**PROBLEM DETAILS**:
Please reproduce the lines of the records below from the one holding "Reconstruct this image" through the one holding "rng = np.random.default_rng(7)", inclusive, skipping all pictures.

**MATERIAL SHOWN**:
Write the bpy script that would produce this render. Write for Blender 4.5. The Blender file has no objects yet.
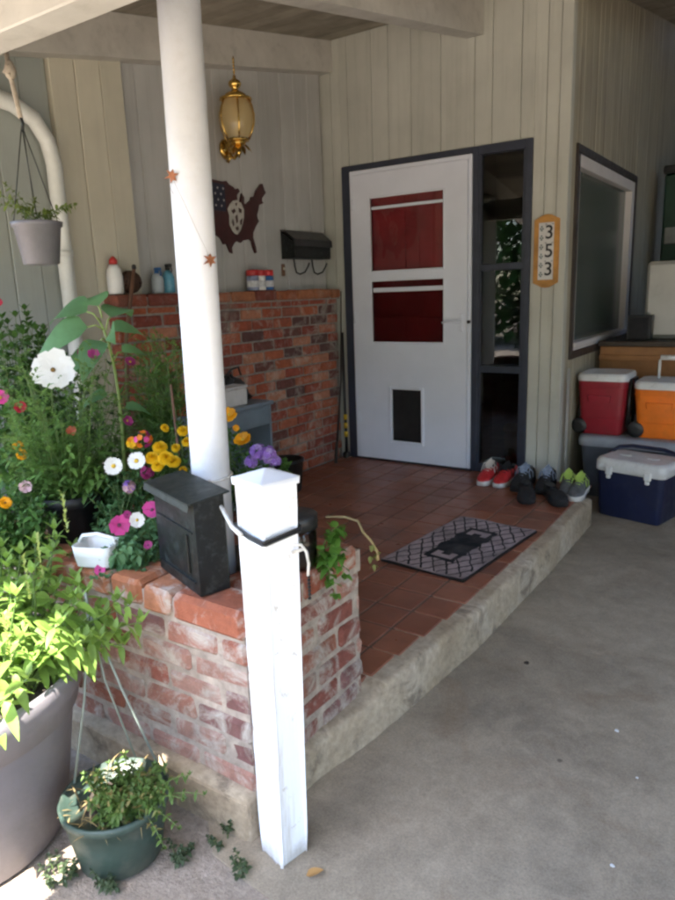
import bpy, bmesh, math, random
from mathutils import Vector, Matrix, Euler
random.seed(7)
PI = math.pi
V = Vector
sc = bpy.context.scene
col = sc.collection

# ------------------------------------------------------------------ camera (solved from the photograph)
F, YAW, PITCH, ROLL = 687.924, 0.598, 0.224, -0.036
CAM = V((1.261, -4.36, 1.236))
_d = V((-math.sin(YAW)*math.cos(PITCH), math.cos(YAW)*math.cos(PITCH), -math.sin(PITCH)))
_r = V((math.cos(YAW), math.sin(YAW), 0)); _u = _r.cross(_d)
CR = math.cos(ROLL)*_r + math.sin(ROLL)*_u
CU = -math.sin(ROLL)*_r + math.cos(ROLL)*_u
CD = _d
G = -0.17                                   # ground level; the porch floor is z = 0

def ray(u, v): return CD + CR*((u-337.5)/F) - CU*((v-450)/F)
def at(u, v, dist): return CAM + ray(u, v)*dist          # dist = depth in metres
def aty(u, v, y): d = ray(u, v); return CAM + d*((y-CAM.y)/d.y)
def atx(u, v, x): d = ray(u, v); return CAM + d*((x-CAM.x)/d.x)
def atz(u, v, z): d = ray(u, v); return CAM + d*((z-CAM.z)/d.z)

# ------------------------------------------------------------------ mesh builder
class MB:
    def __init__(s): s.v=[]; s.f=[]; s.m=[]; s.s=[]
    def add(s, vs, fs, mi=0, sm=False, M=None):
        o=len(s.v)
        s.v += [tuple(M @ V(p)) if M else tuple(p) for p in vs]
        for f in fs: s.f.append(tuple(i+o for i in f)); s.m.append(mi); s.s.append(sm)
    def box(s, x0,x1,y0,y1,z0,z1, b=0.0, mi=0, M=None, jit=0.0):
        c=((x0+x1)/2,(y0+y1)/2,(z0+z1)/2); h=((x1-x0)/2,(y1-y0)/2,(z1-z0)/2)
        if b<=0:
            vs=[(c[0]+sx*h[0],c[1]+sy*h[1],c[2]+sz*h[2]) for sx in(-1,1) for sy in(-1,1) for sz in(-1,1)]
            fs=[(0,1,3,2),(4,6,7,5),(0,4,5,1),(2,3,7,6),(0,2,6,4),(1,5,7,3)]
            s.add(vs,fs,mi,False,M); return
        b=min(b,min(h)*.95); vs=[]; idx={}
        for sx in(-1,1):
            for sy in(-1,1):
                for sz in(-1,1):
                    sg=(sx,sy,sz)
                    j=[random.uniform(-jit,jit) for _ in range(3)]
                    for a in range(3):
                        p=[c[k]+sg[k]*(h[k]-(0 if k==a else b))+j[k] for k in range(3)]
                        idx[(sg,a)]=len(vs); vs.append(tuple(p))
        fs=[]
        for a in range(3):
            o=[k for k in range(3) if k!=a]
            for sn in(-1,1):
                q=[]
                for t in((-1,-1),(1,-1),(1,1),(-1,1)):
                    g=[0,0,0]; g[a]=sn; g[o[0]]=t[0]; g[o[1]]=t[1]; q.append(idx[(tuple(g),a)])
                fs.append(tuple(q))
            for t in((-1,-1),(1,-1),(1,1),(-1,1)):
                g0=[0,0,0]; g0[o[0]]=t[0]; g0[o[1]]=t[1]; g1=g0[:]; g0[a]=-1; g1[a]=1
                fs.append((idx[(tuple(g0),o[0])],idx[(tuple(g0),o[1])],idx[(tuple(g1),o[1])],idx[(tuple(g1),o[0])]))
        for sx in(-1,1):
            for sy in(-1,1):
                for sz in(-1,1): fs.append(tuple(idx[((sx,sy,sz),a)] for a in range(3)))
        s.add(vs,fs,mi,False,M)
    def tube(s, pts, r, n=8, mi=0, cap=True, M=None):
        pts=[V(p) for p in pts]; N=len(pts)
        rs=r if isinstance(r,(list,tuple)) else [r]*N
        vs=[]; prev=None
        for i,p in enumerate(pts):
            t=(pts[min(i+1,N-1)]-pts[max(i-1,0)])
            if t.length<1e-9: t=V((0,0,1))
            t.normalize()
            if prev is None: a=t.orthogonal().normalized()
            else:
                a=prev-t*prev.dot(t)
                a=a.normalized() if a.length>1e-6 else t.orthogonal().normalized()
            prev=a; b=t.cross(a)
            for k in range(n):
                an=2*PI*k/n; vs.append(p+(a*math.cos(an)+b*math.sin(an))*rs[i])
        fs=[(i*n+k,i*n+(k+1)%n,(i+1)*n+(k+1)%n,(i+1)*n+k) for i in range(N-1) for k in range(n)]
        if cap: fs += [tuple(range(n))[::-1], tuple((N-1)*n+k for k in range(n))]
        s.add(vs,fs,mi,True,M)
    def lathe(s, prof, c=(0,0,0), n=24, mi=0, M=None, cap=True):
        vs=[]
        for (r,z) in prof:
            for k in range(n): a=2*PI*k/n; vs.append((c[0]+r*math.cos(a),c[1]+r*math.sin(a),c[2]+z))
        N=len(prof)
        fs=[(i*n+k,i*n+(k+1)%n,(i+1)*n+(k+1)%n,(i+1)*n+k) for i in range(N-1) for k in range(n)]
        if cap: fs += [tuple(range(n))[::-1], tuple((N-1)*n+k for k in range(n))]
        s.add(vs,fs,mi,True,M)
    def prism(s, poly, z0, z1, M=None, mi=0, hole=None):
        n=len(poly)
        vs=[(x,y,z0) for x,y in poly]+[(x,y,z1) for x,y in poly]
        fs=[(i,(i+1)%n,n+(i+1)%n,n+i) for i in range(n)]+[tuple(range(n))[::-1],tuple(range(n,2*n))]
        s.add(vs,fs,mi,False,M)
    def leaf(s, p, d, up, L, W, droop=.3, mi=0, seg=4, fold=.25, shape=.45):
        p=V(p); d=V(d).normalized(); side=d.cross(V(up))
        if side.length<1e-4: side=d.orthogonal()
        side.normalize(); nr=side.cross(d); vs=[]
        for i in range(seg+1):
            t=i/seg
            w=W*.5*(math.sin(PI*min(1,t**(.7 if shape<.5 else 1.0)))**.8 if 0<t<1 else .02)
            c=p+d*(L*t)-nr*0+V((0,0,-droop*L*t*t))
            vs += [c-side*w+nr*(w*fold), c, c+side*w+nr*(w*fold)]
        fs=[]
        for i in range(seg): a=i*3; fs += [(a,a+1,a+4,a+3),(a+1,a+2,a+5,a+4)]
        s.add(vs,fs,mi,True)
    def build(s, name, mats, parent=None, origin=None, recalc=True, smooth=None):
        o=V(origin) if origin is not None else V((0,0,0))
        me=bpy.data.meshes.new(name)
        me.from_pydata([tuple(V(p)-o) for p in s.v],[],s.f)
        if not isinstance(mats,(list,tuple)): mats=[mats]
        for m in mats: me.materials.append(m)
        me.polygons.foreach_set('material_index', s.m)
        me.polygons.foreach_set('use_smooth', s.s if smooth is None else [smooth]*len(s.f))
        if recalc:
            b=bmesh.new(); b.from_mesh(me); bmesh.ops.recalc_face_normals(b,faces=b.faces); b.to_mesh(me); b.free()
        ob=bpy.data.objects.new(name,me); col.objects.link(ob)
        if parent is not None: ob.parent=parent
        elif origin is not None: ob.location=o
        return ob

class Thing:
    """an Empty at the thing's base; parts are meshes given in world coordinates (w=True) or the thing's own"""
    def __init__(s, name, label, cat, loc, rz=0, group=None):
        o=bpy.data.objects.new(name,None); o.empty_display_size=.05; col.objects.link(o)
        o.location=loc; o.rotation_euler=(0,0,rz); o['label']=label; o['category']=cat
        if group: o['group']=group
        s.o=o; s.loc=V(loc); s.rz=rz
    def part(s, name, mb, mat, parent=None, w=True, label=None, **k):
        ob=mb.build(name, mat, parent or s.o, s.loc if w else None, **k)
        if label: ob['label']=label
        return ob

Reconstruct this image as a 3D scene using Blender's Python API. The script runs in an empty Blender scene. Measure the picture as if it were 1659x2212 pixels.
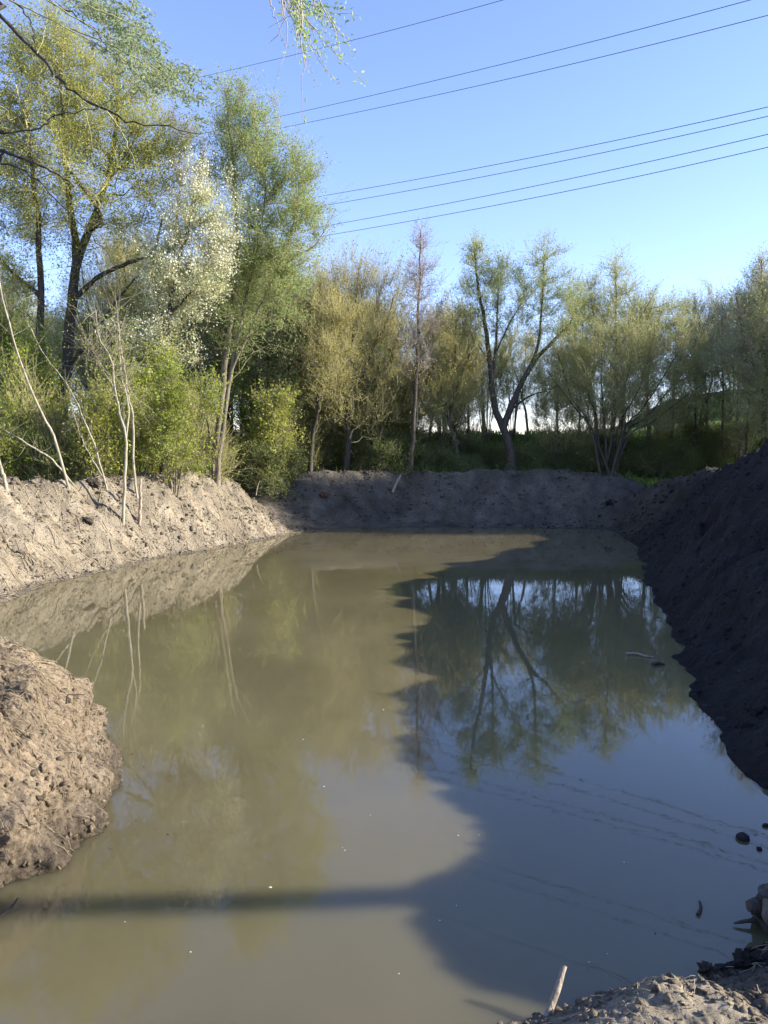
import bpy, math
import numpy as np
from mathutils import Vector

sc = bpy.context.scene
COL = sc.collection
rng = np.random.default_rng(7)

# ------------------------------------------------------------------ camera
CAM_H = 2.6
PITCH = math.atan(0.0781)
cam = bpy.data.cameras.new('camera'); camo = bpy.data.objects.new('camera', cam); COL.objects.link(camo)
camo.location = (0, 0, CAM_H); camo.rotation_euler = (math.pi / 2 - PITCH, 0, 0)
cam.sensor_fit = 'HORIZONTAL'; cam.angle = 2 * math.atan(0.5)
cam.clip_start = 0.05; cam.clip_end = 20000
sc.camera = camo

# ------------------------------------------------------------------ light
SUN_EL, SUN_AZ = math.radians(22.5), math.radians(-3)     # azimuth measured from +x towards +y
sd = Vector((math.cos(SUN_EL) * math.cos(SUN_AZ), math.cos(SUN_EL) * math.sin(SUN_AZ), math.sin(SUN_EL)))
world = bpy.data.worlds.new('World'); sc.world = world; world.use_nodes = True
wn = world.node_tree; bg = wn.nodes['Background']
sky = wn.nodes.new('ShaderNodeTexSky'); sky.sky_type = 'NISHITA'; sky.sun_disc = False
sky.sun_elevation = SUN_EL; sky.sun_rotation = math.pi / 2 - SUN_AZ
sky.air_density = 1.0; sky.dust_density = 0.0; sky.ozone_density = 3.5
tnt = wn.nodes.new('ShaderNodeMix'); tnt.data_type = 'RGBA'; tnt.blend_type = 'MULTIPLY'; tnt.inputs[0].default_value = 1; tnt.inputs[7].default_value = (1.12, .965, 1.1, 1)
wn.links.new(sky.outputs[0], tnt.inputs[6]); wn.links.new(tnt.outputs[2], bg.inputs[0]); bg.inputs[1].default_value = 0.135
sun = bpy.data.lights.new('sun', 'SUN'); sun.energy = 5.0; sun.angle = math.radians(0.53); sun.color = (1, .93, .8)
suno = bpy.data.objects.new('sun', sun); COL.objects.link(suno); suno.location = sd * 80
suno.rotation_euler = sd.to_track_quat('Z', 'Y').to_euler()
vs = sc.view_settings; vs.view_transform = 'Standard'; vs.look = 'None'; vs.gamma = 1; vs.exposure = 1.4
vs.use_curve_mapping = False
sc.cycles.max_bounces = 6; sc.cycles.transparent_max_bounces = 4

# ------------------------------------------------------------------ view helpers (a pixel of the 1659 x 2212 view plus a distance gives a point of the place)
cp, sp = math.cos(PITCH), math.sin(PITCH)
def A(u, v, D):
    a = (u - 829.5) / 1659; b = (1106 - v) / 1659
    t = D / (cp + b * sp)
    return np.array((a * t, D, CAM_H + t * (b * cp - sp)))
def G(u, v, z=0.0):
    a = (u - 829.5) / 1659; b = (1106 - v) / 1659
    t = (z - CAM_H) / (b * cp - sp)
    return np.array((a * t, t * (cp + b * sp)))

# ------------------------------------------------------------------ object helpers
def tag(o, label=None, cat=None, group=None, kind=None):
    if label: o['label'] = label
    if cat: o['category'] = cat
    if group: o['group'] = group
    if kind: o['kind'] = kind
    return o
def empty(name, loc):
    o = bpy.data.objects.new(name, None); o.location = loc; o.empty_display_size = .2; COL.objects.link(o); return o
def mesh_np(name, V, F, mat, parent=None, smooth=True, col=None):
    V = np.ascontiguousarray(V, dtype=np.float32).reshape(-1, 3)
    Fs = F if isinstance(F, list) else [F]
    me = bpy.data.meshes.new(name)
    me.vertices.add(len(V)); me.vertices.foreach_set('co', V.ravel())
    loops = np.concatenate([f.ravel() for f in Fs]).astype(np.int32)
    tot = np.concatenate([np.full(len(f), f.shape[1]) for f in Fs]).astype(np.int32)
    st = np.concatenate(([0], np.cumsum(tot)[:-1])).astype(np.int32)
    me.loops.add(len(loops)); me.loops.foreach_set('vertex_index', loops)
    me.polygons.add(len(tot)); me.polygons.foreach_set('loop_start', st)
    try: me.polygons.foreach_set('loop_total', tot)
    except Exception: pass
    me.polygons.foreach_set('use_smooth', np.full(len(tot), smooth))
    if col is not None:
        ca = me.color_attributes.new('tint', 'FLOAT_COLOR', 'POINT')
        c4 = np.ones((len(V), 4), dtype=np.float32); c4[:, :col.shape[1]] = col
        ca.data.foreach_set('color', c4.ravel())
    me.update(calc_edges=True)
    me.materials.append(mat)
    o = bpy.data.objects.new(name, me); COL.objects.link(o)
    if parent: o.parent = parent
    return o

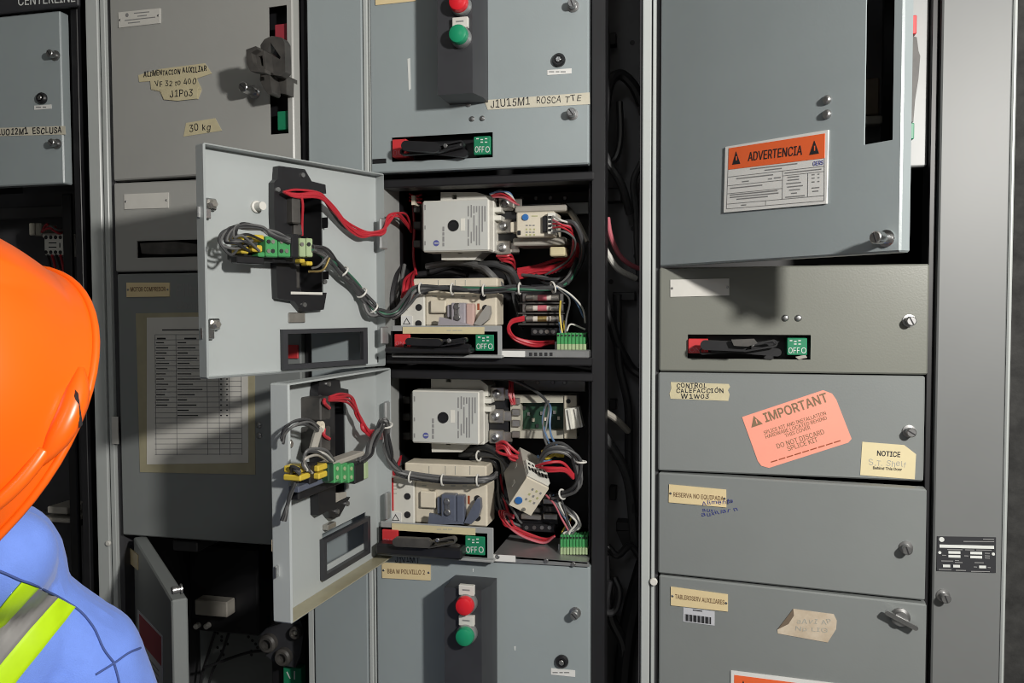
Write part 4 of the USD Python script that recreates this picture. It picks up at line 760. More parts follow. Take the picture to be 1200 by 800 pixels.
p = z3 + E1 * .72 + E2 * .22 + nf * .004; dr.part('dial', trimesh.creation.cylinder(.0062, segment=[p, p + nf * .003], sections=16), 'dial', bd, label='blue setting dial')
for i, (a, b) in enumerate([(a, b) for a in (.2, .38, .56) for b in (.42, .6, .78)]): 
    p = E1 * a + E2 * b + nf * .0042; dr.part('printed_mark', para(p, E1 * .07, E2 * .08, nf * .0004), 'dot' if i % 2 else 'inkgrey', bd)
p = E1 * .9 + E2 * .6 + nf * .0045; dr.part('push_pin', trimesh.creation.cylinder(.0032, segment=[p, p + nf * .002], sections=12), 'lug', bd)
tb_ = dr.part('terminal_row', [para(nt_ * .0005 + E2 * .02 + E3 * .03, nt_ * .006, E2 * .96, E3 * .45)], 'white', bd)
for k in range(6): dr.part('terminal_slot', para(nt_ * .0066 + E2 * (.06 + .15 * k) + E3 * .14, nt_ * .0004, E2 * .08, E3 * .12), 'ink', tb_)
for k in range(5): dr.part('terminal_slot', para(nt_ * .0066 + E2 * (.1 + .17 * k) + E3 * .34, nt_ * .0004, E2 * .1, E3 * .06), 'ink', tb_)
dr.part('side_slot', [para(ns_ * .0003 + E1 * .55 + E3 * .28, ns_ * .0006, E1 * .16, E3 * .1), para(ns_ * .0003 + E1 * .3 + E3 * .62, ns_ * .0006, E1 * .1, E3 * .1)], 'inkfaint', bd, kind='stuff')
dw = Base('wire_bundle', 'thick grey and red wire loop holding the dangling relay', 'wires', 655, 545, .02)
for k in range(5): dw.wire([(632, 540 + k, .02), (642, 524 + k * 2, .0), (662 + k, 522 + k * 2, .0), (680 - k, 540 + k, .01), (676 - k, 568 + k, .02), (655 - k * 2, 578 + k * 1.5, .05)], .0026, ['dkw', 'greyw', 'dkw', 'rubber', 'greyw'][k])
for k in range(4): dw.wire([(628 + k * 3, 546 + k, -.01), (642, 543 + k * 2.2, -.02), (660, 545 + k * 3, -.015), (672, 556 + k * 1.5, .0)], .0024, 'redw')
dw.wire([(636, 528, .03), (640, 536, .02), (648, 534, .02), (654, 530, .03)], .003, 'yellow'); dw.wire([(644, 526, .03), (652, 532, .02), (660, 534, .03)], .003, 'yellow'); dw.wire([(630, 534, .03), (638, 542, .02), (646, 538, .03)], .0022, 'bluew')
dw.ties([((681, 541, .01), (681, 552, .01)), ((659, 579, .04), (648, 582, .05))], .008)
dw = Base('wire_bundle', 'blue-grey wires hanging from the circuit board to the dangling relay', 'wires', 640, 500, .06)
for k in range(4): dw.wire([(643 - k, 470, .08), (640 + k, 478, .05), (636 + k * 2, 496, .04), (638 + k * 2, 512, .03), (642 + k * 4, 524, .02)], .0018, 'bluew' if k % 2 else 'greyw')
dw.wire([(490, 442, .07), (540, 438, .05), (590, 444, .05), (622, 452, .06), (640, 464, .06), (643, 476, .06)], .0026, 'dkw')
dw = Base('wire_bundle', 'red wires looped at the bottom of the lower unit', 'wires', 610, 620, .08)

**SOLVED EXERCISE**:
Reconstruct this image as a 3D scene using Blender's Python API. The script runs in an empty Blender scene. Measure the picture as if it were 1659x2212 pixels.
import bpy, math
import numpy as np
from mathutils import Vector

sc = bpy.context.scene
COL = sc.collection
rng = np.random.default_rng(7)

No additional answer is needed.